Еще до выхода нашей дивизии на передний край начались сильные дожди. Правда, накануне солнце порадовало, но ведь все дороги уже были залиты, все низины превратились в болотины, а уровень воды в Держе так поднялся, что даже на ее бродах, как оказалось позднее, стало почти по грудь. Но, как говорил Лев Толстой, ничего уже нельзя было изменить — подготовка к наступлению, раз она началась, развивалась своим чередом.
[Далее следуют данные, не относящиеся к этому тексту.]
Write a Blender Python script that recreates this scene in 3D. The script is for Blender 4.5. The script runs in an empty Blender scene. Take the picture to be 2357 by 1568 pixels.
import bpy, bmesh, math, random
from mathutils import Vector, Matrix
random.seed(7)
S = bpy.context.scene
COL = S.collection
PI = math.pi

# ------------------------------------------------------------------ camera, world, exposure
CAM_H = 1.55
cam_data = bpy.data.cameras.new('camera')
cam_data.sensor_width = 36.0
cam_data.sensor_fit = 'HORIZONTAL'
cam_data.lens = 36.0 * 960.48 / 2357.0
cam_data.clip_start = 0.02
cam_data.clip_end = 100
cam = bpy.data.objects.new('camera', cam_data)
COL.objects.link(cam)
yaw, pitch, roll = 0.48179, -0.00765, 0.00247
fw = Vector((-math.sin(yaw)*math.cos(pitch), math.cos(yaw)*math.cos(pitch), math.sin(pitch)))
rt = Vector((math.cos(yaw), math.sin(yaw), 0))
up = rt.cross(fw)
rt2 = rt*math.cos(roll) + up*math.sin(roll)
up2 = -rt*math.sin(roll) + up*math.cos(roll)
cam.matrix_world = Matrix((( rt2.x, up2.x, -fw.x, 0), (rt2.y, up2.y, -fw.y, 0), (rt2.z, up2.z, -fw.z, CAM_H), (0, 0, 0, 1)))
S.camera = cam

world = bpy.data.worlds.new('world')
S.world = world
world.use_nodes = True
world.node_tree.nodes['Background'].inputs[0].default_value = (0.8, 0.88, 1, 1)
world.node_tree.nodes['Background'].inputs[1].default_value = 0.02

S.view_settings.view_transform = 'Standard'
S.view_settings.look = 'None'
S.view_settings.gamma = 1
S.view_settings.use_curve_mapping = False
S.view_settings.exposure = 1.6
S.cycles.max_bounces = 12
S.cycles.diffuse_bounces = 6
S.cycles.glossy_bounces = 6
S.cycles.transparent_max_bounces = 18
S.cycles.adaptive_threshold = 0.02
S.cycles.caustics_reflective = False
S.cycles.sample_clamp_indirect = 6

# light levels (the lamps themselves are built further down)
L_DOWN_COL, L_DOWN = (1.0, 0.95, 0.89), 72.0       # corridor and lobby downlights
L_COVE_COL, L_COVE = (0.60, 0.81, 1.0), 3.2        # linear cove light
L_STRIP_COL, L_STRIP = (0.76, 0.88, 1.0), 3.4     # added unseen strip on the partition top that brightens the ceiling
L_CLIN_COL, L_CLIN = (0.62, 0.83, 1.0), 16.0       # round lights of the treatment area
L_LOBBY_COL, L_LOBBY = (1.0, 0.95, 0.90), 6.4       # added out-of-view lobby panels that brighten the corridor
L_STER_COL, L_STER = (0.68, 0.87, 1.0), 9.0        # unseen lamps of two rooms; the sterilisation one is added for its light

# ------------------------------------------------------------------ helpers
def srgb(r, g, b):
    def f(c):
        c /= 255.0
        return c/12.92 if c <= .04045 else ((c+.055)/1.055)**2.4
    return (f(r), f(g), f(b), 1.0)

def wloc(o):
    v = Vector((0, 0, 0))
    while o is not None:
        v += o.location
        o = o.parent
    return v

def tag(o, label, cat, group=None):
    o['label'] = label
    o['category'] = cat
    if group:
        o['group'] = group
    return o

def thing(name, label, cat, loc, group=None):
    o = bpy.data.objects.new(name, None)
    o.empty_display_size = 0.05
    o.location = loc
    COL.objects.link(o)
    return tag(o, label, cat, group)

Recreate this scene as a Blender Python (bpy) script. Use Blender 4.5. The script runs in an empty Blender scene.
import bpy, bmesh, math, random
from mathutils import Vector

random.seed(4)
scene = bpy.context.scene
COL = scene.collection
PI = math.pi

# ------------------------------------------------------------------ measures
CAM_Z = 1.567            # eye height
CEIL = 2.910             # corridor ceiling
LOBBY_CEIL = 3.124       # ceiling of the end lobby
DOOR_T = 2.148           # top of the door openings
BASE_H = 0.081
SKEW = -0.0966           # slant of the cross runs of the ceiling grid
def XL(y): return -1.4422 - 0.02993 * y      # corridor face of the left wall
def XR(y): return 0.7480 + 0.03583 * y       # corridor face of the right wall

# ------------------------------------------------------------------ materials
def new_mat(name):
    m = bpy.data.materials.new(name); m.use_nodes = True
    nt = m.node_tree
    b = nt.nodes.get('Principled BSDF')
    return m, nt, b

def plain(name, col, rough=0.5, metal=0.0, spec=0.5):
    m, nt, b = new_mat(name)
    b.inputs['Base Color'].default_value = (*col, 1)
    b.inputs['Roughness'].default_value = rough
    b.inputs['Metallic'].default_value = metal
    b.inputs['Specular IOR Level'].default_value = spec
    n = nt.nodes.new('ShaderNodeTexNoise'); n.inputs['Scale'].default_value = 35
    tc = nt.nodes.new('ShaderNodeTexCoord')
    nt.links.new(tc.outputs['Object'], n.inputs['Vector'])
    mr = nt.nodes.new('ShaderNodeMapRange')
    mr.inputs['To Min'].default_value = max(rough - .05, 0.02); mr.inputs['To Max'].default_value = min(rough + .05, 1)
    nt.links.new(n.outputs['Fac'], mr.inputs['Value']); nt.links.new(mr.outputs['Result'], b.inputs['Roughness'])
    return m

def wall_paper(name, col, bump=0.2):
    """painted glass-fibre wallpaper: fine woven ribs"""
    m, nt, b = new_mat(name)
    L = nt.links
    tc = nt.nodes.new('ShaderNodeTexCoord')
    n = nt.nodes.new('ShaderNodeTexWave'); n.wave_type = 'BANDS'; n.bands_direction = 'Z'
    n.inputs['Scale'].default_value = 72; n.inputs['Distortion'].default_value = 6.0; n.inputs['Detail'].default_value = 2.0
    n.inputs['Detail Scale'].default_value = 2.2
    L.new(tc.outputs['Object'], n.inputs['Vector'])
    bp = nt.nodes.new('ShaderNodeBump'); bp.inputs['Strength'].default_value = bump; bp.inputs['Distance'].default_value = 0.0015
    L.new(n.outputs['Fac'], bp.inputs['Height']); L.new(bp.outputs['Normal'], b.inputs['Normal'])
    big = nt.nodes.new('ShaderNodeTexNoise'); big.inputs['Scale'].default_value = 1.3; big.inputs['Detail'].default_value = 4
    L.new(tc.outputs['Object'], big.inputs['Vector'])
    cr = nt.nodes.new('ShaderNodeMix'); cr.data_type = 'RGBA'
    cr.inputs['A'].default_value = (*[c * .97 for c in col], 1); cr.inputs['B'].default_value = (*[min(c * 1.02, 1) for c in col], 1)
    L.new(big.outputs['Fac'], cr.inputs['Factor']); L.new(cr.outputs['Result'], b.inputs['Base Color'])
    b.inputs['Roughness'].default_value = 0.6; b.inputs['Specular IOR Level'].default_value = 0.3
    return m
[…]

Помню, под вечер, едва вытаскивая ноги из грязи, я добрался до передовой траншеи. С непривычки даже взмок: ведь на мне висели шинель в скатке, наган, каска, полевая сумка да еще, будь он неладен, огромный противогаз. Отыскал комбата, молодого человека с лихим казацким чубом, живого, настроенного весьма оптимистично. Для своего НП он занял позади главной траншеи (на одну-то ночь!) маленькую земляночку, в которой прежде обитал какой-нибудь командир взвода, стоявшего здесь в обороне. В земляночке, под настилом из тонких жердинок, легко гнущихся от каждого шага, хлюпала вода. (В калининских и смоленских местах можно подняться на довольно высокий холм — и утонуть в болоте.) Мельком оглядев НП, я сразу же догадался, что мне здесь нет места для ночлега: вместе с комбатом, как и положено, находился его ординарец, связист, связные рот.